A GAROTADA POLITIZADA nas redações agora deu para qualificar como “desempregado” os bandidos e marginais envolvidos em assaltos e assassinatos. Entraram na onda do “crime famélico”.

Coió, o assassino de um analista de sistemas em S. Paulo que morreu ao tentar salvar os filhos pequenos, foi qualificado na matéria do Estadão (1/5/98, p. C-6) como desempregado. Acontece que Coió já foi preso por assalto à mão armada em 1994 e indiciado como assassino em 1996.

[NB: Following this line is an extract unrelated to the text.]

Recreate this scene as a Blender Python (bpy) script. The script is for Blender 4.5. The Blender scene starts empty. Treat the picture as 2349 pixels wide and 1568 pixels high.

A legitima preocupação com os problemas sociais do país não pode levar os jornalistas a manipular as informações.

 

A ESCOLA DE JORNALISMO e Comunicação da Universidade da Flórida está realizando uma pesquisa inédita sobre o perfil dos jornalistas de São Paulo. Os resultados serão comparados com trabalhos semelhantes que estão sendo levados a cabo nos EUA e França. O formulário não identifica o profissional nem o veículo.

A Diretora do Projeto, Heloiza Herscovitz, entregou os questionários (em português) nas principais redações no início de maio. Apesar de demandar no máximo 20 minutos para ser preenchido o retorno tem sido fraco. Deve ser medo de encarar a verdade.